What you should do:
Please copy the lines below exactly, from the first one through the line showing "roll-up door', 'switch')".

Dataset extract:
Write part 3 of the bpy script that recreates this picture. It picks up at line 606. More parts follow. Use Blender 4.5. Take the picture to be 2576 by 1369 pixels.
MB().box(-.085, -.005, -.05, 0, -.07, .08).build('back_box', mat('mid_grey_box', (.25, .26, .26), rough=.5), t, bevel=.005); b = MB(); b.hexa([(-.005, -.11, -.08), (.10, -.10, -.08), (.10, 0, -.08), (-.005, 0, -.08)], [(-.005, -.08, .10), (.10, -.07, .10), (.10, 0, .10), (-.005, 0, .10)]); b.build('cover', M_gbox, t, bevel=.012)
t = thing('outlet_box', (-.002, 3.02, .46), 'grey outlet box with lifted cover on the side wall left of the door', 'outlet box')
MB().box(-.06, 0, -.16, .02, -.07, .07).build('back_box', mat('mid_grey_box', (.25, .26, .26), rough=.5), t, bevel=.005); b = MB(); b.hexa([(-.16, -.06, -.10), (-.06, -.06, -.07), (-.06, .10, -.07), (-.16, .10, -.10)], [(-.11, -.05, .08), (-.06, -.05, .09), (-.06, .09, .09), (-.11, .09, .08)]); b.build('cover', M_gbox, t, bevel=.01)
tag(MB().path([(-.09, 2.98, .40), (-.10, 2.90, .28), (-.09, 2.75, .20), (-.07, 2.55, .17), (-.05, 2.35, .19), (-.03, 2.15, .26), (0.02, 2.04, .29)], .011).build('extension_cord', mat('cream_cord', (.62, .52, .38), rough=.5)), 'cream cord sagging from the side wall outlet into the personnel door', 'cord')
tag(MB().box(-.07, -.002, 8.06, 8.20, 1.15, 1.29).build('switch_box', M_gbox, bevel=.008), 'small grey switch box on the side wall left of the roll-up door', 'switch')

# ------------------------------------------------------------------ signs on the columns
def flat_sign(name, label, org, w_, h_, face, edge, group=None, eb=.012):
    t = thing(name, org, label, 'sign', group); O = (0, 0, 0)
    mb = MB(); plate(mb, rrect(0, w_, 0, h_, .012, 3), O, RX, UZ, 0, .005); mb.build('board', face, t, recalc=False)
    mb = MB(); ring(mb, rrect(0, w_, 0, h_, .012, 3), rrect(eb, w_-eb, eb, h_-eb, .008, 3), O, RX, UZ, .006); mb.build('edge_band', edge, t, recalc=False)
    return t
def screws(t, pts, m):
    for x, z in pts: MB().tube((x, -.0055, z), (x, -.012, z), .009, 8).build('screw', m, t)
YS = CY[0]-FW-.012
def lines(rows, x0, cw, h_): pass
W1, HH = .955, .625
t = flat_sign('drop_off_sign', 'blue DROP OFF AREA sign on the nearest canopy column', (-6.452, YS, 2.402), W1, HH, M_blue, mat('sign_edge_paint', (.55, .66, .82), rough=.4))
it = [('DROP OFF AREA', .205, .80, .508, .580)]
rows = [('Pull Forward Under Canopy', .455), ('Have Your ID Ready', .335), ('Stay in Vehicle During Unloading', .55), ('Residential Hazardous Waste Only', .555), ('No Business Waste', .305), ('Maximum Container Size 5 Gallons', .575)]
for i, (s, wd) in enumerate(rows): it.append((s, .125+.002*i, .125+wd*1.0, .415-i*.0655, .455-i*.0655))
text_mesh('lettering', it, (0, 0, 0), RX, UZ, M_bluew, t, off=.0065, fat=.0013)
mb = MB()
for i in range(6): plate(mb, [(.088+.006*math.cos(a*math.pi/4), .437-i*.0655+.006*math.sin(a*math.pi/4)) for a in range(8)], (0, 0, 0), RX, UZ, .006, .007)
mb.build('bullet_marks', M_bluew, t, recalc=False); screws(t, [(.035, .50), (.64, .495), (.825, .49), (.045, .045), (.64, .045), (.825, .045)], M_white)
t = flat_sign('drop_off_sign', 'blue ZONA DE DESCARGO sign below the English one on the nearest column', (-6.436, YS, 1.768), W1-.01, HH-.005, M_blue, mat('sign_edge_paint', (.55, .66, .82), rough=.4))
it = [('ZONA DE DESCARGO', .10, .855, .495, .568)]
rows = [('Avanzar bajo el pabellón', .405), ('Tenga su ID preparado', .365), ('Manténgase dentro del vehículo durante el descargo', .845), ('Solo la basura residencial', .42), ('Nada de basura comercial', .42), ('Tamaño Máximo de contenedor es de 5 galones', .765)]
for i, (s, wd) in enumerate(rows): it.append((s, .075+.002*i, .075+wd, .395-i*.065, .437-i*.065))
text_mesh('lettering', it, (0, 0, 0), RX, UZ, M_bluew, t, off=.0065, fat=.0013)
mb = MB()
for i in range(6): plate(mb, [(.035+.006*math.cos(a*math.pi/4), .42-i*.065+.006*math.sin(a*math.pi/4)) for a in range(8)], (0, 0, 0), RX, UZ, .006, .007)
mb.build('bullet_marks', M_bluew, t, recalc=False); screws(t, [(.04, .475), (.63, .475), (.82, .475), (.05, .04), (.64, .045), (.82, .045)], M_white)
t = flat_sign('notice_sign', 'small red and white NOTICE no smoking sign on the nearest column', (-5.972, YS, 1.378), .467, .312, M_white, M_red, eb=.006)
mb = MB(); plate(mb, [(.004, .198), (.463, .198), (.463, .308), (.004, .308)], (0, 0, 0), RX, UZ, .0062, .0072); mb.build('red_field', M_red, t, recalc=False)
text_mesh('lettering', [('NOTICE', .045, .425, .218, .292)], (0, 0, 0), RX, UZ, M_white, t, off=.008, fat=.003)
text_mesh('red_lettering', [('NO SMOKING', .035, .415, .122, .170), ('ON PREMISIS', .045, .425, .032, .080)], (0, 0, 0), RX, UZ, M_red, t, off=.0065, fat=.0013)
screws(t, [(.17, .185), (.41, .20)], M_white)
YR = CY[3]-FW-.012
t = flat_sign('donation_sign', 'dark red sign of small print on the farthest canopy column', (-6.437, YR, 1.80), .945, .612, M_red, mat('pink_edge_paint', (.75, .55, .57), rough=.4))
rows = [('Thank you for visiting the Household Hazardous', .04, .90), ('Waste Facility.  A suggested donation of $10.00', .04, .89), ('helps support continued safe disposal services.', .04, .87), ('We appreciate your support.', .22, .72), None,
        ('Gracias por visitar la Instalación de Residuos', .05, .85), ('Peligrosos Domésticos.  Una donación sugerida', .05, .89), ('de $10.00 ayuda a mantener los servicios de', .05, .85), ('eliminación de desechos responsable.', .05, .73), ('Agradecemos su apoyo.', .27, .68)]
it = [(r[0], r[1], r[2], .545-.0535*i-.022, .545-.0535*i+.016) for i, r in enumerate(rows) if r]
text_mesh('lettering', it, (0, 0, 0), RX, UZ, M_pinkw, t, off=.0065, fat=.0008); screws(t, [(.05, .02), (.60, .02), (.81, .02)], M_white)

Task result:
Write part 3 of the bpy script that recreates this picture. It picks up at line 606. More parts follow. Use Blender 4.5. Take the picture to be 2576 by 1369 pixels.
MB().box(-.085, -.005, -.05, 0, -.07, .08).build('back_box', mat('mid_grey_box', (.25, .26, .26), rough=.5), t, bevel=.005); b = MB(); b.hexa([(-.005, -.11, -.08), (.10, -.10, -.08), (.10, 0, -.08), (-.005, 0, -.08)], [(-.005, -.08, .10), (.10, -.07, .10), (.10, 0, .10), (-.005, 0, .10)]); b.build('cover', M_gbox, t, bevel=.012)
t = thing('outlet_box', (-.002, 3.02, .46), 'grey outlet box with lifted cover on the side wall left of the door', 'outlet box')
MB().box(-.06, 0, -.16, .02, -.07, .07).build('back_box', mat('mid_grey_box', (.25, .26, .26), rough=.5), t, bevel=.005); b = MB(); b.hexa([(-.16, -.06, -.10), (-.06, -.06, -.07), (-.06, .10, -.07), (-.16, .10, -.10)], [(-.11, -.05, .08), (-.06, -.05, .09), (-.06, .09, .09), (-.11, .09, .08)]); b.build('cover', M_gbox, t, bevel=.01)
tag(MB().path([(-.09, 2.98, .40), (-.10, 2.90, .28), (-.09, 2.75, .20), (-.07, 2.55, .17), (-.05, 2.35, .19), (-.03, 2.15, .26), (0.02, 2.04, .29)], .011).build('extension_cord', mat('cream_cord', (.62, .52, .38), rough=.5)), 'cream cord sagging from the side wall outlet into the personnel door', 'cord')
tag(MB().box(-.07, -.002, 8.06, 8.20, 1.15, 1.29).build('switch_box', M_gbox, bevel=.008), 'small grey switch box on the side wall left of the roll-up door', 'switch')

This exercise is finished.